Given problem: Would you quote the material below from its first line through the line containing "b.add([(LX0 + i, fy, 1.228), (LX1", exactly and with both ends included?

Exercise inputs:
— BEGIN —
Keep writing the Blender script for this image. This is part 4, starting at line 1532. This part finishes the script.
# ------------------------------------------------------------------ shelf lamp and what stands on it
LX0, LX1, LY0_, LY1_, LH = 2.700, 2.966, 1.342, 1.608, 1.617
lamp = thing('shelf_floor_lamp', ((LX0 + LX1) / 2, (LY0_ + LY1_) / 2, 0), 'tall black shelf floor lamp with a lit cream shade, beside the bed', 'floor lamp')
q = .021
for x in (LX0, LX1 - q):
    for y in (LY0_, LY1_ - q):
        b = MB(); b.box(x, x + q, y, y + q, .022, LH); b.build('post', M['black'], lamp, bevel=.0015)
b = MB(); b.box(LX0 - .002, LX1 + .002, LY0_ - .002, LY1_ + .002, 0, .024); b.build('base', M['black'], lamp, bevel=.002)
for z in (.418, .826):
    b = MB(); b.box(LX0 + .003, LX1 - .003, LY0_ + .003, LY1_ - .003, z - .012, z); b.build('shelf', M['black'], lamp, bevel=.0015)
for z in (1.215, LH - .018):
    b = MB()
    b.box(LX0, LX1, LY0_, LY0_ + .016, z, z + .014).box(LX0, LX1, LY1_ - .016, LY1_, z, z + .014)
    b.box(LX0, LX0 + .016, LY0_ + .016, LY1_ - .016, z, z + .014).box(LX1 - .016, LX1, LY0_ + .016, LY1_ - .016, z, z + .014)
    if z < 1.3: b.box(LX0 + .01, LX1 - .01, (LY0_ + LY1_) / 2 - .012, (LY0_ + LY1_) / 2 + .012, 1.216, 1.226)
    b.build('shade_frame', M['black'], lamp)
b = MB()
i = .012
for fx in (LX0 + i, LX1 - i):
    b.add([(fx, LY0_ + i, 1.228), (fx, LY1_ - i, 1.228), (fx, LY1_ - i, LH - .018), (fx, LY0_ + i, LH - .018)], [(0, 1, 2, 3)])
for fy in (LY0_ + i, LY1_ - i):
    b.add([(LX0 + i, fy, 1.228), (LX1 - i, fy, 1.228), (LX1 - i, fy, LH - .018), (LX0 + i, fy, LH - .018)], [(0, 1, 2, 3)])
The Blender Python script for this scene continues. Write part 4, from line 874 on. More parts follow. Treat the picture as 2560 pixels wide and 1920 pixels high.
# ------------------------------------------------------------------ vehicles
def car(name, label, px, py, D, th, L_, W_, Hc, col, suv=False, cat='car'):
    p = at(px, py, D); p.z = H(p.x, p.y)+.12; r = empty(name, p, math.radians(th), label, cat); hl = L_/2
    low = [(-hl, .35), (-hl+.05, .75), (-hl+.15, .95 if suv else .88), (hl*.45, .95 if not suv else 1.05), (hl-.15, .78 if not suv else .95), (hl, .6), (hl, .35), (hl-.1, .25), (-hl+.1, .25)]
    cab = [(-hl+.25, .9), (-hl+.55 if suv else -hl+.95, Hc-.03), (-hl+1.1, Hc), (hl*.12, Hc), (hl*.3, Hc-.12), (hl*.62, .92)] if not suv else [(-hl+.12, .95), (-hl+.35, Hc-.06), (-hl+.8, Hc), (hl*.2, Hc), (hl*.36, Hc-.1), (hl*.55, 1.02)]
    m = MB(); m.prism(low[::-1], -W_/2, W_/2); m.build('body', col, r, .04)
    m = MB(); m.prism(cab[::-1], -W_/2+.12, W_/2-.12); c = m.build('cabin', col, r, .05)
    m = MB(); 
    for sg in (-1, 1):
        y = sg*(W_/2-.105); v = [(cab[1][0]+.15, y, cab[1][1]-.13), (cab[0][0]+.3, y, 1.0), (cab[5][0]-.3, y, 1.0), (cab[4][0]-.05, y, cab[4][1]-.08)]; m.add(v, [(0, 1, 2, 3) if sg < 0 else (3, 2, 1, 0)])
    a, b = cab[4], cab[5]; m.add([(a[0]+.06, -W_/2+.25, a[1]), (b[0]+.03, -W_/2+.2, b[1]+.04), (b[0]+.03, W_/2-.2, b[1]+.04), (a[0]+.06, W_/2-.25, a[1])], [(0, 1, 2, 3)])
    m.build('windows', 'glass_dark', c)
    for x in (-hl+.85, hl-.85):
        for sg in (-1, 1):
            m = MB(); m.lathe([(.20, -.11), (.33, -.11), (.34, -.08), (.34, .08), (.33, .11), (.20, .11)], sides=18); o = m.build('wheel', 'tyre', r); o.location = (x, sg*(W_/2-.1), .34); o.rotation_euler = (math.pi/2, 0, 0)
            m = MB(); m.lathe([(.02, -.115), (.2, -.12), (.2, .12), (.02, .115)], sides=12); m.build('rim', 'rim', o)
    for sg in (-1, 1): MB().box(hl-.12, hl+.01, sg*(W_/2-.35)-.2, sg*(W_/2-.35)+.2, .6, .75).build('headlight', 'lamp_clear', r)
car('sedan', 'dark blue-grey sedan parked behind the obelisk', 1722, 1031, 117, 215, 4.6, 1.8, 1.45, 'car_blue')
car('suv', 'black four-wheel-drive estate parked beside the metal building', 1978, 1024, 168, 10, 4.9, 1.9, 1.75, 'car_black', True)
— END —
Answer below:
Keep writing the Blender script for this image. This is part 4, starting at line 1532. This part finishes the script.
# ------------------------------------------------------------------ shelf lamp and what stands on it
LX0, LX1, LY0_, LY1_, LH = 2.700, 2.966, 1.342, 1.608, 1.617
lamp = thing('shelf_floor_lamp', ((LX0 + LX1) / 2, (LY0_ + LY1_) / 2, 0), 'tall black shelf floor lamp with a lit cream shade, beside the bed', 'floor lamp')
q = .021
for x in (LX0, LX1 - q):
    for y in (LY0_, LY1_ - q):
        b = MB(); b.box(x, x + q, y, y + q, .022, LH); b.build('post', M['black'], lamp, bevel=.0015)
b = MB(); b.box(LX0 - .002, LX1 + .002, LY0_ - .002, LY1_ + .002, 0, .024); b.build('base', M['black'], lamp, bevel=.002)
for z in (.418, .826):
    b = MB(); b.box(LX0 + .003, LX1 - .003, LY0_ + .003, LY1_ - .003, z - .012, z); b.build('shelf', M['black'], lamp, bevel=.0015)
for z in (1.215, LH - .018):
    b = MB()
    b.box(LX0, LX1, LY0_, LY0_ + .016, z, z + .014).box(LX0, LX1, LY1_ - .016, LY1_, z, z + .014)
    b.box(LX0, LX0 + .016, LY0_ + .016, LY1_ - .016, z, z + .014).box(LX1 - .016, LX1, LY0_ + .016, LY1_ - .016, z, z + .014)
    if z < 1.3: b.box(LX0 + .01, LX1 - .01, (LY0_ + LY1_) / 2 - .012, (LY0_ + LY1_) / 2 + .012, 1.216, 1.226)
    b.build('shade_frame', M['black'], lamp)
b = MB()
i = .012
for fx in (LX0 + i, LX1 - i):
    b.add([(fx, LY0_ + i, 1.228), (fx, LY1_ - i, 1.228), (fx, LY1_ - i, LH - .018), (fx, LY0_ + i, LH - .018)], [(0, 1, 2, 3)])
for fy in (LY0_ + i, LY1_ - i):
    b.add([(LX0 + i, fy, 1.228), (LX1 - i, fy, 1.228), (LX1 - i, fy, LH - .018), (LX0 + i, fy, LH - .018)], [(0, 1, 2, 3)])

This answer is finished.